Christian de Chergé, moine de Tibhrine en Algérie, assassiné en 1995, écrivait quelques mois avant sa mort : « J’ai suffisamment vécu pour me savoir complice moi aussi, du mal qui semble, hélas, prévaloir dans le monde ». Lui, le saint ! Lui, l’homme de paix, se reconnaissait complice du mal qui allait pousser ses propres bourreaux à le tuer. Et il priait pour eux… C’est peut-être cela la sainteté : ne pas se croire innocent d’un mal reconnu chez les autres, même le pire ; savoir que le vrai combat se joue à la porte de notre cœur.

Aujourd’hui j’ai continué à pédaler sous la pluie et dans le vent froid d’automne pour aller célébrer la messe avec quelques fidèles aussi blessés que moi par cette dure réalité. Ensemble nous avons célébré le mystère du Christ mort pour nos péchés ; lui l’innocent, mort pour sauver le criminel. Et ensemble nous avons crié vers Dieu : « délivre-nous du mal » !

Aujourd’hui, en ce sombre mardi d’octobre, j’ai continué à être prêtre parce que je sais que cette mission est plus grande que moi et que je n’en serai jamais digne ; j’ai continué à donner Dieu aux gens que je rencontrais, ce Dieu que je ne possède pas mais qui, un jour, s’est saisi de mes pauvres mains d’homme pour se donner au monde. Aujourd’hui, j’ai continué à être prêtre par amour du Christ et des hommes qu’il aime.

Pierre Alain Lejeune

5 octobre 2021

3 commentaires à propos de “Aujourd’hui, prêtre”

  1. 1 / Témoignage juste ,précis dans la persévérance et l’espérance qui trace la réponse appropriée : Recueillement ,silence , prière , écoute , sacrement , Eucharistie ,Relations

    2 / Responsabilité des évêques et responsables pour être des hommes de Foi certes mais aussi des hommes de  » management  » Opportunité de votre dernier ouvrage n’est-ce pas ?

    3 / Le  » sursaut  » nécessaire de stratégie , et plans d’action expliqués , communiqués , inspirés ( Esprit ) ,consolidés dans l’unité et son caractère vivant c’est à dire suivi et évolutif; Dans l’Esprit de Sagesse et reprenant votre récente homélie sur le sujet  » esprit vivant présent aux origines du monde  »

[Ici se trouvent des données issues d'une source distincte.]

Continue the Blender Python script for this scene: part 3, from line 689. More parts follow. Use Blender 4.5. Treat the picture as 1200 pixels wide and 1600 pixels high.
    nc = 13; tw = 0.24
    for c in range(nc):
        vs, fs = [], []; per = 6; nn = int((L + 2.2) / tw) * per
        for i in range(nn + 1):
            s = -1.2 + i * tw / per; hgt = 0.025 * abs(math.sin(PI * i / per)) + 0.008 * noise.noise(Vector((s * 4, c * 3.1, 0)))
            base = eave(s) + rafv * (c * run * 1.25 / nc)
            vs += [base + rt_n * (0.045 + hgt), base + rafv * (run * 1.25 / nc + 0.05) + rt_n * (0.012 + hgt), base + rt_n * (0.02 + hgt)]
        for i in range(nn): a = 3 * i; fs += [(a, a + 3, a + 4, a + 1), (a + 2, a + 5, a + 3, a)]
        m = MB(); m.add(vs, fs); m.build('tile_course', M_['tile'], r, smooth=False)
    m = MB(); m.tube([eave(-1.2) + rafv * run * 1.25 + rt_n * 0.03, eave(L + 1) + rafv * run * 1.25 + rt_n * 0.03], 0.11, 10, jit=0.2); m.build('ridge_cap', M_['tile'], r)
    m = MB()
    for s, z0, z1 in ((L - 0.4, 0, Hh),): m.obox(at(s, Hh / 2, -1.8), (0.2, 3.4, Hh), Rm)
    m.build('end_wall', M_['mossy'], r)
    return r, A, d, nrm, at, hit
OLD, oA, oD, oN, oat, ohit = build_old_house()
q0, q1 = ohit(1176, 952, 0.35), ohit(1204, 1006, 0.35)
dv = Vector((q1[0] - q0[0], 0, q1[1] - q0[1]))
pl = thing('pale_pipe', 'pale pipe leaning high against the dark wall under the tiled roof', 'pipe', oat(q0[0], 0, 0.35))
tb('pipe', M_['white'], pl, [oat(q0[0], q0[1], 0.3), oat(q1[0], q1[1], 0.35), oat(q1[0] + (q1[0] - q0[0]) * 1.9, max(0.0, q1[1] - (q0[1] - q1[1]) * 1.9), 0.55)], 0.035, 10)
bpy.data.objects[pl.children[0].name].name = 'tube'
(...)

    Merci Amicalement Jean-Noël RAOUL

  2. Témoignage très émouvant, heureusement partagé de nombreuses fois sur les réseaux sociaux, et qui fera -je l’espère- prendre conscience que ce n’est pas l’Eglise qui est à mettre en cause, et qu’il ne faut jamais faire de quelques cas de déviances (même s’ils sont trop nombreux) une généralité.
    Dans les Familles, il existe un nombre encore plus important que dans l’Eglise de ces agressions sexuelles, et ce n’est pas monté en épingle par les médias.
    Mais quand il s’agit de salir et discréditer l’Eglise, les vautours sont de sortie.
    Vraiment triste !

    • Anne, je vous comprends. Mais d’une part comparaison n’est pas raison. D’autre part, comment s’étonner que l’on en veuille plus fortement, pour ne pas dire violemment, à une institution et à ses représentants censés être exemplaires ? Il faut lire en entier les témoignages rassemblés dans le deuxième volume publié par la Ciase, comme je viens de le faire, et c’est accablant. N’oublions pas que, non sans raison, les membres de la Ciase parlent d’une dérive systémique.